## REQUIREMENT
Reproduce the material that follows, please, but only from its first line to the line containing "water = mb.build('water', m);", inclusive.

## RAW DATA
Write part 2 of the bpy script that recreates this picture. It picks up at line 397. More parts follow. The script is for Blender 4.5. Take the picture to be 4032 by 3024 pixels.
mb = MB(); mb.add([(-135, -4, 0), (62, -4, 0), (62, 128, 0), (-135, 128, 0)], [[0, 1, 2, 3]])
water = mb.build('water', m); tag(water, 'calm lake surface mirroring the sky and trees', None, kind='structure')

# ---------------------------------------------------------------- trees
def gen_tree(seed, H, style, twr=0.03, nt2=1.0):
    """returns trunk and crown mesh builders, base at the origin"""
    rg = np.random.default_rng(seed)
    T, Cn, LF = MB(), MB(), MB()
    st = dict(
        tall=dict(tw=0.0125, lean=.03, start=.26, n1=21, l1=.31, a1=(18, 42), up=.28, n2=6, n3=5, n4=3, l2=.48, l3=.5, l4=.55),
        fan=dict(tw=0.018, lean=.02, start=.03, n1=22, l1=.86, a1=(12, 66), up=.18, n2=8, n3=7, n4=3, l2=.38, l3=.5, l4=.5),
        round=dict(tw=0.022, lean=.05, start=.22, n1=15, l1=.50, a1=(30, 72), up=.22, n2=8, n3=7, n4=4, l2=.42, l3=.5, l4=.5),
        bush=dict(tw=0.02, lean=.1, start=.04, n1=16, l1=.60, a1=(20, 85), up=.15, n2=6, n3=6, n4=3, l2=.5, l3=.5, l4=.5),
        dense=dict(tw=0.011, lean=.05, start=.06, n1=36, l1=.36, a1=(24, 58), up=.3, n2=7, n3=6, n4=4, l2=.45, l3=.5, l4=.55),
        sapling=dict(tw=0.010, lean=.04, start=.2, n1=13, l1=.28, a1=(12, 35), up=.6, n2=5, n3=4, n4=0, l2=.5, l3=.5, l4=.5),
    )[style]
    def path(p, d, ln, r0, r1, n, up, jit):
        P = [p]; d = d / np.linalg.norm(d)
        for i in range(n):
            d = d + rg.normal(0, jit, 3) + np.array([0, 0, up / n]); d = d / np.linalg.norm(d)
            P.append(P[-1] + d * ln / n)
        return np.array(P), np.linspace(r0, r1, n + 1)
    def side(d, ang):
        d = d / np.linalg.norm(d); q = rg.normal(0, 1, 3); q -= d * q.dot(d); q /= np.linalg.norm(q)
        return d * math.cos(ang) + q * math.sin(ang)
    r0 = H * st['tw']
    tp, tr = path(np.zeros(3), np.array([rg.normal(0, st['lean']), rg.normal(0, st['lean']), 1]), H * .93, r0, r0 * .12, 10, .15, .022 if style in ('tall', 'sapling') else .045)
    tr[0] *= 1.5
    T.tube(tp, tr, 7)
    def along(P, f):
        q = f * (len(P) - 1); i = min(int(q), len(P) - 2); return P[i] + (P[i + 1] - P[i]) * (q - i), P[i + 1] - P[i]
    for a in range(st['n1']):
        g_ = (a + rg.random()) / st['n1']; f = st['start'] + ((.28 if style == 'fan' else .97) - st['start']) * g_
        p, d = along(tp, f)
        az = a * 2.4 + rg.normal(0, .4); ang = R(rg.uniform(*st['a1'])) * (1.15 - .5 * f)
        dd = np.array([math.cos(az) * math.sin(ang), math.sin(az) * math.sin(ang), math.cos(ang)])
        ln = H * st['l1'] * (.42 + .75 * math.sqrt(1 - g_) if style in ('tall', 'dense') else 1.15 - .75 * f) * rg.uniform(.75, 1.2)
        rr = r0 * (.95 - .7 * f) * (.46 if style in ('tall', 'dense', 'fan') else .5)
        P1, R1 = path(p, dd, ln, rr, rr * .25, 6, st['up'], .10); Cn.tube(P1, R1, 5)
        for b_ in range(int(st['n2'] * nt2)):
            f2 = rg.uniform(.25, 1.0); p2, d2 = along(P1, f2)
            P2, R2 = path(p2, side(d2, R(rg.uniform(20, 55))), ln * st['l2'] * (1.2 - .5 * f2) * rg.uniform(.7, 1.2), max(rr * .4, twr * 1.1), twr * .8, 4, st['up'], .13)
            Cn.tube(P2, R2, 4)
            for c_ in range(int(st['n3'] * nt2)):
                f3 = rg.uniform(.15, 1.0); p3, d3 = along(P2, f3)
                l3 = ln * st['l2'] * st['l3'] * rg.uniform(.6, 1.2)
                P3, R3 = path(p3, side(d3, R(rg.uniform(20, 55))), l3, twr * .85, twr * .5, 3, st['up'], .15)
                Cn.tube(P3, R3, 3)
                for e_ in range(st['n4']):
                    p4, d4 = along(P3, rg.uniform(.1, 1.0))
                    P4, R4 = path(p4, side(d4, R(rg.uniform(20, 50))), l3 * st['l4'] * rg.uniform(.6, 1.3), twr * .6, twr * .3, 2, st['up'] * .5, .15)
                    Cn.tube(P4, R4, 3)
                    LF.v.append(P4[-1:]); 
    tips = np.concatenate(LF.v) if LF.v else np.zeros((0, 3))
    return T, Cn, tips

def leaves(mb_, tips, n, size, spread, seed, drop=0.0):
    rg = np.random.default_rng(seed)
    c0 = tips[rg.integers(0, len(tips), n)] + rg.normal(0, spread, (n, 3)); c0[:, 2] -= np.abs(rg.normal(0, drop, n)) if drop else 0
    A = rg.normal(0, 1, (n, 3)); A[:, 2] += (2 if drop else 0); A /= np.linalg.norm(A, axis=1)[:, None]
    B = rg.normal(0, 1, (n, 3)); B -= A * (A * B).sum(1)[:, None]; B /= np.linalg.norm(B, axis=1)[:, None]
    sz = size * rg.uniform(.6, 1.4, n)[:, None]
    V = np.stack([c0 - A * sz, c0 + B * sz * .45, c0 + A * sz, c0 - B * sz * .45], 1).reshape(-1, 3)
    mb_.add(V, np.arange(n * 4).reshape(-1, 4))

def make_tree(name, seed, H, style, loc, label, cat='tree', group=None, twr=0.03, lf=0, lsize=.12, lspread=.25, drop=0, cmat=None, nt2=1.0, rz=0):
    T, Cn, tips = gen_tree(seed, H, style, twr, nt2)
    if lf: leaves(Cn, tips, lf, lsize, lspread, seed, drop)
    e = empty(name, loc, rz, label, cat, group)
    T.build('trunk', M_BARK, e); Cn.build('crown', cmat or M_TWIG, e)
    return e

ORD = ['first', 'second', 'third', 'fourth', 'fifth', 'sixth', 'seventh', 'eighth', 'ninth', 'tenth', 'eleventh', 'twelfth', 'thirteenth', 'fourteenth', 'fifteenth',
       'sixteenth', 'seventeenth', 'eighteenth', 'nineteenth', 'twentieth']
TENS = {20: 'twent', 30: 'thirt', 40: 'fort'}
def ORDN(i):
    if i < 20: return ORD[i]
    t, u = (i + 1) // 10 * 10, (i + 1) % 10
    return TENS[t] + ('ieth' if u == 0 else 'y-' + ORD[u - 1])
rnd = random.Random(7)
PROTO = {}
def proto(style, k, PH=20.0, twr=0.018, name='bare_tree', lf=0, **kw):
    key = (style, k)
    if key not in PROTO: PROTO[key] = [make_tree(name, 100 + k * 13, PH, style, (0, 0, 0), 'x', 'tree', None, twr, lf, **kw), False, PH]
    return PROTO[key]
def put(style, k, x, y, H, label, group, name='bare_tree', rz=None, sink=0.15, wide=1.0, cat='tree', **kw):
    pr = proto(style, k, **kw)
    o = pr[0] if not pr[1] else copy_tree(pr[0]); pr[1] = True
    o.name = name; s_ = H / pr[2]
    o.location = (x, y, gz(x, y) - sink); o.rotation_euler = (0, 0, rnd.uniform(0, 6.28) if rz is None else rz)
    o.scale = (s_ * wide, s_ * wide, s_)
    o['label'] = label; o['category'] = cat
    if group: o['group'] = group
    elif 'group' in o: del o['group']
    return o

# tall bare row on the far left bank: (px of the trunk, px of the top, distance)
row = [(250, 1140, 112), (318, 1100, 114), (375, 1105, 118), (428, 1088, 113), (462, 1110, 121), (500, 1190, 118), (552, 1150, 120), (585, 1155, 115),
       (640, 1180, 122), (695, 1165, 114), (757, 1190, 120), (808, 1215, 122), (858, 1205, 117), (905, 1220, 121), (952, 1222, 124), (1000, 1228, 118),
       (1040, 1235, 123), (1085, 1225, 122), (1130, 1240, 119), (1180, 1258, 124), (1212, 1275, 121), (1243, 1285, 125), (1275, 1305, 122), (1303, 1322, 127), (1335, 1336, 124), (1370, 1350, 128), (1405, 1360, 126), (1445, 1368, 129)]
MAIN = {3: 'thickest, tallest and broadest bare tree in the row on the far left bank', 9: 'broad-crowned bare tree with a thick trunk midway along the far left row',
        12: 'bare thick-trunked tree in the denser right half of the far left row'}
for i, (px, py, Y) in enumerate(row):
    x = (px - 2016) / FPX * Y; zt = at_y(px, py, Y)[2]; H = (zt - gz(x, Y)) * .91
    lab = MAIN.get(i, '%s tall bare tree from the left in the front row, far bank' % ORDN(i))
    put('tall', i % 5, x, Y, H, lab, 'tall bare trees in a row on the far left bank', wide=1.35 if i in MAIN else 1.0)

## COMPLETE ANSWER
Write part 2 of the bpy script that recreates this picture. It picks up at line 397. More parts follow. The script is for Blender 4.5. Take the picture to be 4032 by 3024 pixels.
mb = MB(); mb.add([(-135, -4, 0), (62, -4, 0), (62, 128, 0), (-135, 128, 0)], [[0, 1, 2, 3]])
water = mb.build('water', m); tag(water, 'calm lake surface mirroring the sky and trees', None, kind='structure')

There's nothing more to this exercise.